--- start of PROVIDED DATA ---

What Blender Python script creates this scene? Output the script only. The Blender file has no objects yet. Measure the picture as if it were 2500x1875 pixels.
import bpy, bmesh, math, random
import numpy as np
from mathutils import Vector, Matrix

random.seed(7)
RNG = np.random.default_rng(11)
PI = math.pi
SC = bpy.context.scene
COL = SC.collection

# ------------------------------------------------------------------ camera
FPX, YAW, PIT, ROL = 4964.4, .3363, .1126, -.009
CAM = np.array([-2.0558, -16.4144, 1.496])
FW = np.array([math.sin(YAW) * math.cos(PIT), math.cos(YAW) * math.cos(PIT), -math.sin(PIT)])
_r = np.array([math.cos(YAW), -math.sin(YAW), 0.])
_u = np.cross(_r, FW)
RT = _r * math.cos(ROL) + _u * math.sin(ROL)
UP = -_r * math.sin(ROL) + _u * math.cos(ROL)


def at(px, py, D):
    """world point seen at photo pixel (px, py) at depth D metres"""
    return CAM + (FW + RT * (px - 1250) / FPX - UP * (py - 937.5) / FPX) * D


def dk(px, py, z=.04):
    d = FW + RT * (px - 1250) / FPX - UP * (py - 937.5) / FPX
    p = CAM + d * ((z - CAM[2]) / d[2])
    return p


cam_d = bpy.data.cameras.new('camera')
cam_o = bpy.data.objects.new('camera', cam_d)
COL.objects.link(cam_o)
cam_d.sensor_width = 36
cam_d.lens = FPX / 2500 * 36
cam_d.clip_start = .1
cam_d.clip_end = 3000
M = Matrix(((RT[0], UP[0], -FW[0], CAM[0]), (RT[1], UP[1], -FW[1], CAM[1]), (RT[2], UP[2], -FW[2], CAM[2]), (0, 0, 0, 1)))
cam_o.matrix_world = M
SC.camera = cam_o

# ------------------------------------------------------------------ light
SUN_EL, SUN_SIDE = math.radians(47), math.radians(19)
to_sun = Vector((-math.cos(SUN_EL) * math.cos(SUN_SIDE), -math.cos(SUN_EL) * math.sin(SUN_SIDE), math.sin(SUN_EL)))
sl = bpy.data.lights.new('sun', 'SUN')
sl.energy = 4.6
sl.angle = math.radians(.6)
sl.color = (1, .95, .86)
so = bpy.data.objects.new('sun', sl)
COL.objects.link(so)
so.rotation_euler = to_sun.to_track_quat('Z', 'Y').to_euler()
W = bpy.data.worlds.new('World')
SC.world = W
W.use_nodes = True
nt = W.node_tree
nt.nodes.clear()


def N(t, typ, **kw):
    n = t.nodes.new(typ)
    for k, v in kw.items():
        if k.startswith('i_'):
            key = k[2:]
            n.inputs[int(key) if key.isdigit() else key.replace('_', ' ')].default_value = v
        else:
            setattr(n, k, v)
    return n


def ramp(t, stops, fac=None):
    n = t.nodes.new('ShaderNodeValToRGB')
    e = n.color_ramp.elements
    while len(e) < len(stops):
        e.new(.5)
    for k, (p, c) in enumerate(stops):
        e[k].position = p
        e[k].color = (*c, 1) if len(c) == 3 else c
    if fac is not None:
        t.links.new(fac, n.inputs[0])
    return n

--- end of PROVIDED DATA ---

STATED TASK.
Extract all of the data exactly as written.

THE SOLUTION.
What Blender Python script creates this scene? Output the script only. The Blender file has no objects yet. Measure the picture as if it were 2500x1875 pixels.
import bpy, bmesh, math, random
import numpy as np
from mathutils import Vector, Matrix

random.seed(7)
RNG = np.random.default_rng(11)
PI = math.pi
SC = bpy.context.scene
COL = SC.collection

# ------------------------------------------------------------------ camera
FPX, YAW, PIT, ROL = 4964.4, .3363, .1126, -.009
CAM = np.array([-2.0558, -16.4144, 1.496])
FW = np.array([math.sin(YAW) * math.cos(PIT), math.cos(YAW) * math.cos(PIT), -math.sin(PIT)])
_r = np.array([math.cos(YAW), -math.sin(YAW), 0.])
_u = np.cross(_r, FW)
RT = _r * math.cos(ROL) + _u * math.sin(ROL)
UP = -_r * math.sin(ROL) + _u * math.cos(ROL)


def at(px, py, D):
    """world point seen at photo pixel (px, py) at depth D metres"""
    return CAM + (FW + RT * (px - 1250) / FPX - UP * (py - 937.5) / FPX) * D


def dk(px, py, z=.04):
    d = FW + RT * (px - 1250) / FPX - UP * (py - 937.5) / FPX
    p = CAM + d * ((z - CAM[2]) / d[2])
    return p


cam_d = bpy.data.cameras.new('camera')
cam_o = bpy.data.objects.new('camera', cam_d)
COL.objects.link(cam_o)
cam_d.sensor_width = 36
cam_d.lens = FPX / 2500 * 36
cam_d.clip_start = .1
cam_d.clip_end = 3000
M = Matrix(((RT[0], UP[0], -FW[0], CAM[0]), (RT[1], UP[1], -FW[1], CAM[1]), (RT[2], UP[2], -FW[2], CAM[2]), (0, 0, 0, 1)))
cam_o.matrix_world = M
SC.camera = cam_o

# ------------------------------------------------------------------ light
SUN_EL, SUN_SIDE = math.radians(47), math.radians(19)
to_sun = Vector((-math.cos(SUN_EL) * math.cos(SUN_SIDE), -math.cos(SUN_EL) * math.sin(SUN_SIDE), math.sin(SUN_EL)))
sl = bpy.data.lights.new('sun', 'SUN')
sl.energy = 4.6
sl.angle = math.radians(.6)
sl.color = (1, .95, .86)
so = bpy.data.objects.new('sun', sl)
COL.objects.link(so)
so.rotation_euler = to_sun.to_track_quat('Z', 'Y').to_euler()
W = bpy.data.worlds.new('World')
SC.world = W
W.use_nodes = True
nt = W.node_tree
nt.nodes.clear()


def N(t, typ, **kw):
    n = t.nodes.new(typ)
    for k, v in kw.items():
        if k.startswith('i_'):
            key = k[2:]
            n.inputs[int(key) if key.isdigit() else key.replace('_', ' ')].default_value = v
        else:
            setattr(n, k, v)
    return n


def ramp(t, stops, fac=None):
    n = t.nodes.new('ShaderNodeValToRGB')
    e = n.color_ramp.elements
    while len(e) < len(stops):
        e.new(.5)
    for k, (p, c) in enumerate(stops):
        e[k].position = p
        e[k].color = (*c, 1) if len(c) == 3 else c
    if fac is not None:
        t.links.new(fac, n.inputs[0])
    return n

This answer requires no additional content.